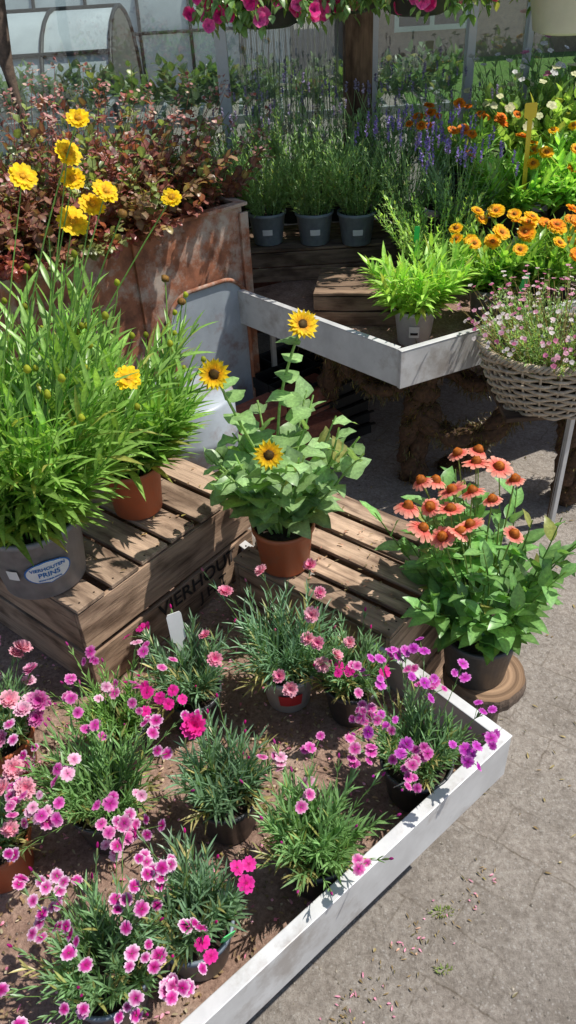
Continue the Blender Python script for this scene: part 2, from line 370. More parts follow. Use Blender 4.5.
e=dianthus(-.02,1.0,r=.056,mat=M_POTLIGHT,nf=14,cols=C_dbl+[[(.5,.02,.15),(.7,.1,.3),(.8,.25,.42),(.82,.4,.5)]],double=1,H=.16,fH=.07,fr=.0125,n=60,L=.048,tilt=.78,col=(.085,.16,.095))
curved_label(e,-.02,1.0,.335,.0512,-1.5,.045,.035,M_RED,slope=.2)
dianthus(.10,.955,r=.055,nf=3,cols=C_hot,H=.11,fH=.03,n=42,L=.036)
e=dianthus(-.33,.735,r=.058,nf=32,cols=C_pink+C_edge,H=.14,fH=.06,n=56,tilt=.8,fr=.0094,col=(.095,.18,.065),spread=1.1)
tag(e,-.41,.74,.37,.03,.05,M_WHITE,.6,.5)
dianthus(-.33,.89,r=.055,nf=8,cols=C_pink,H=.12,fH=.04,n=46,col=(.115,.22,.06))

# ------------------------------------------------------------ coreopsis
YEL=(.9,.64,.01); YEL2=(.86,.5,.005)
def stem_to(mb,a,b,r,col,sag=.03):
    pts=[]
    o=Vector((U(-1,1),U(-1,1),0))*sag
    for i in range(7):
        t=i/6; q=a.lerp(b,t); q+=o*math.sin(t*math.pi); q.z=a.z+(b.z-a.z)*(t**.9); pts.append(q)
    tube(mb,pts,r*1.3,r*.8,col,0,4); return (pts[-1]-pts[-2]).normalized()
def coreopsis(x,y,z,r,h,mat,n,H,tilt,fls,nb,L=.1,W=.0072,lean=None,col=(.12,.215,.045)):
    e=plant('coreopsis_plant'); pot(e,x,y,z,r,h,mat,.82)
    mb=MB(); c=Vector((x,y,z+h-.015))
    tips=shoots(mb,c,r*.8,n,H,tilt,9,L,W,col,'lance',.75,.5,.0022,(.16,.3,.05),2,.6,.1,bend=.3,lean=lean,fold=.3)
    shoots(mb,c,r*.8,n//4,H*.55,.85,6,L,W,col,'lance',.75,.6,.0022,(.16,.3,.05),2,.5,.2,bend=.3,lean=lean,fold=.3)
    for (p,d,th) in tips[:nb]:
        q=p+d*U(.03,.09)+Vector((0,0,.02)); stem_to(mb,p,q,.001,(.13,.25,.05),.004); bud(mb,q,UP,.012,.006,cm((.35,.4,.03),U(.6,1.2)))
    for f in fls:
        p=Vector(f[:3]); s=c+Vector((U(-.05,.05),U(-.05,.05),.12))+(Vector((p.x-c.x,p.y-c.y,0))*.25)
        stem_to(mb,s,p,.0013,(.14,.25,.05),.02)
        nn=(Vector((U(-.5,.5),-.7,.75))+Vector((.3,0,.2))).normalized()
        if f[3]>0: flower(mb,p,nn,f[3],8,.40,[(.7,.38,.003),YEL2,YEL,YEL],.03,.14,2,cr=.006,ch=.004,cc=((.55,.25,.01),(.75,.4,.01)),ws=(.3,.75,1,.95),lshrink=.66,fringe=.09,lc=.12)
        else:
            dome(mb,p,nn,.008,.006,(.16,.1,.03),(.3,.15,.03)); bud(mb,p-nn*.008,nn,.01,.006,(.1,.15,.03),0)
    mb.obj('foliage_and_flowers',[M_LEAF,M_PETAL],e); return e
fls=[(-.27,1.25,1.297,.017),(-.295,1.25,1.252,.021),(-.37,1.25,1.223,.022),(-.295,1.25,1.215,.019),(-.249,1.25,1.195,.020),(-.274,1.25,1.177,.020),(-.309,1.25,1.153,.025),(-.15,1.25,1.18,.016),(-.245,1.13,.938,.022),(-.35,1.25,1.14,0),(-.23,1.25,1.16,0)]
PX,PY,PZ=-.478,1.145,.525
e=coreopsis(PX,PY,PZ,.095,.145,M_POTGREY,125,.45,.62,fls,44,lean=Vector((.08,.07,0)))
rr=.0885; az=math.radians(-64); LZ=PZ+.07
curved_label(e,PX,PY,LZ,rr+.0012,az,.082,.05,M_WHITE,True,.1)
curved_label(e,PX,PY,LZ,rr+.0006,az,.088,.055,M_BLUE,True,.1,'label_border')
curved_label(e,PX,PY,LZ,rr+.001,az-.74,.022,.022,M_WHITE,False,.1,'qr_label')
for (t,sz,dz) in (('VIERHOUTEN',.0105,.010),('PRINS',.0155,-.004),('WWW.TUINPLANT.NL',.0042,-.0165)):
    me=text_mesh(t,sz,.0003)
    for v in me.vertices:
        xx,yy=v.co.x,v.co.y; th=az+xx/rr; r2=rr+.0022+.1*(yy+dz); v.co=Vector((PX+r2*math.cos(th),PY+r2*math.sin(th),LZ+dz+yy))
    me.materials.clear(); me.materials.append(M_BLUE); o=bpy.data.objects.new('label_text',me); COL.objects.link(o); o.parent=e
coreopsis(-.32,1.345,.525,.062,.115,M_TERRA,66,.31,.55,[(-.20,1.4,1.0,0),(-.17,1.36,.97,0)],20,L=.10,W=.007,lean=Vector((.10,.10,0)))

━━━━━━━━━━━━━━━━

Goal:
Extract every line of the data exactly; pictures stay out.

Solved problem:
Continue the Blender Python script for this scene: part 2, from line 370. More parts follow. Use Blender 4.5.
e=dianthus(-.02,1.0,r=.056,mat=M_POTLIGHT,nf=14,cols=C_dbl+[[(.5,.02,.15),(.7,.1,.3),(.8,.25,.42),(.82,.4,.5)]],double=1,H=.16,fH=.07,fr=.0125,n=60,L=.048,tilt=.78,col=(.085,.16,.095))
curved_label(e,-.02,1.0,.335,.0512,-1.5,.045,.035,M_RED,slope=.2)
dianthus(.10,.955,r=.055,nf=3,cols=C_hot,H=.11,fH=.03,n=42,L=.036)
e=dianthus(-.33,.735,r=.058,nf=32,cols=C_pink+C_edge,H=.14,fH=.06,n=56,tilt=.8,fr=.0094,col=(.095,.18,.065),spread=1.1)
tag(e,-.41,.74,.37,.03,.05,M_WHITE,.6,.5)
dianthus(-.33,.89,r=.055,nf=8,cols=C_pink,H=.12,fH=.04,n=46,col=(.115,.22,.06))

# ------------------------------------------------------------ coreopsis
YEL=(.9,.64,.01); YEL2=(.86,.5,.005)
def stem_to(mb,a,b,r,col,sag=.03):
    pts=[]
    o=Vector((U(-1,1),U(-1,1),0))*sag
    for i in range(7):
        t=i/6; q=a.lerp(b,t); q+=o*math.sin(t*math.pi); q.z=a.z+(b.z-a.z)*(t**.9); pts.append(q)
    tube(mb,pts,r*1.3,r*.8,col,0,4); return (pts[-1]-pts[-2]).normalized()
def coreopsis(x,y,z,r,h,mat,n,H,tilt,fls,nb,L=.1,W=.0072,lean=None,col=(.12,.215,.045)):
    e=plant('coreopsis_plant'); pot(e,x,y,z,r,h,mat,.82)
    mb=MB(); c=Vector((x,y,z+h-.015))
    tips=shoots(mb,c,r*.8,n,H,tilt,9,L,W,col,'lance',.75,.5,.0022,(.16,.3,.05),2,.6,.1,bend=.3,lean=lean,fold=.3)
    shoots(mb,c,r*.8,n//4,H*.55,.85,6,L,W,col,'lance',.75,.6,.0022,(.16,.3,.05),2,.5,.2,bend=.3,lean=lean,fold=.3)
    for (p,d,th) in tips[:nb]:
        q=p+d*U(.03,.09)+Vector((0,0,.02)); stem_to(mb,p,q,.001,(.13,.25,.05),.004); bud(mb,q,UP,.012,.006,cm((.35,.4,.03),U(.6,1.2)))
    for f in fls:
        p=Vector(f[:3]); s=c+Vector((U(-.05,.05),U(-.05,.05),.12))+(Vector((p.x-c.x,p.y-c.y,0))*.25)
        stem_to(mb,s,p,.0013,(.14,.25,.05),.02)
        nn=(Vector((U(-.5,.5),-.7,.75))+Vector((.3,0,.2))).normalized()
        if f[3]>0: flower(mb,p,nn,f[3],8,.40,[(.7,.38,.003),YEL2,YEL,YEL],.03,.14,2,cr=.006,ch=.004,cc=((.55,.25,.01),(.75,.4,.01)),ws=(.3,.75,1,.95),lshrink=.66,fringe=.09,lc=.12)
        else:
            dome(mb,p,nn,.008,.006,(.16,.1,.03),(.3,.15,.03)); bud(mb,p-nn*.008,nn,.01,.006,(.1,.15,.03),0)
    mb.obj('foliage_and_flowers',[M_LEAF,M_PETAL],e); return e
fls=[(-.27,1.25,1.297,.017),(-.295,1.25,1.252,.021),(-.37,1.25,1.223,.022),(-.295,1.25,1.215,.019),(-.249,1.25,1.195,.020),(-.274,1.25,1.177,.020),(-.309,1.25,1.153,.025),(-.15,1.25,1.18,.016),(-.245,1.13,.938,.022),(-.35,1.25,1.14,0),(-.23,1.25,1.16,0)]
PX,PY,PZ=-.478,1.145,.525
e=coreopsis(PX,PY,PZ,.095,.145,M_POTGREY,125,.45,.62,fls,44,lean=Vector((.08,.07,0)))
rr=.0885; az=math.radians(-64); LZ=PZ+.07
curved_label(e,PX,PY,LZ,rr+.0012,az,.082,.05,M_WHITE,True,.1)
curved_label(e,PX,PY,LZ,rr+.0006,az,.088,.055,M_BLUE,True,.1,'label_border')
curved_label(e,PX,PY,LZ,rr+.001,az-.74,.022,.022,M_WHITE,False,.1,'qr_label')
for (t,sz,dz) in (('VIERHOUTEN',.0105,.010),('PRINS',.0155,-.004),('WWW.TUINPLANT.NL',.0042,-.0165)):
    me=text_mesh(t,sz,.0003)
    for v in me.vertices:
        xx,yy=v.co.x,v.co.y; th=az+xx/rr; r2=rr+.0022+.1*(yy+dz); v.co=Vector((PX+r2*math.cos(th),PY+r2*math.sin(th),LZ+dz+yy))
    me.materials.clear(); me.materials.append(M_BLUE); o=bpy.data.objects.new('label_text',me); COL.objects.link(o); o.parent=e
coreopsis(-.32,1.345,.525,.062,.115,M_TERRA,66,.31,.55,[(-.20,1.4,1.0,0),(-.17,1.36,.97,0)],20,L=.10,W=.007,lean=Vector((.10,.10,0)))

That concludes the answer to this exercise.